In 2024, the country spent N6.58 trillion on food and beverage imports. The figure was N3.83 trillion in 2023 and N2.86 trillion in 2022.
The latest data therefore indicate that Nigeria’s food import bill has more than doubled within four years, raising fresh concerns among stakeholders about long-term food security and the country’s vulnerability to external supply shocks.
Agriculture experts and farmers attribute the rising import dependence to several structural challenges confronting local producers, including soaring production costs, insecurity in farming communities, and heavy post-harvest losses.
These challenges have forced many farmers, particularly in the North-Central and North-West regions, to scale down operations or abandon farming entirely.
Many of the farmers have urged the Federal Ministry of Agriculture and Food Security, as well as state governments, to prioritise smallholder farmers in their 2026 budget plans to boost domestic food production.
Meanwhile, the United Nations Food and Agriculture Organization (FAO) has warned that about 34.7 million Nigerians could face severe food insecurity during the next lean season.
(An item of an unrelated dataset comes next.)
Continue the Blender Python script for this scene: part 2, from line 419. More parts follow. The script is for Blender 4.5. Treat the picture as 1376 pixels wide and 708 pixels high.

Earlier reports had indicated that Nigeria’s food and beverage import bill already reached N5.27 trillion in the first nine months of 2025, highlighting the pace at which the country’s food import dependence has grown.
Despite the surge in imports, Nigeria still recorded a trade surplus of N1.71 trillion in the fourth quarter of 2025, according to earlier data released by the NBS, even as exports declined during the period.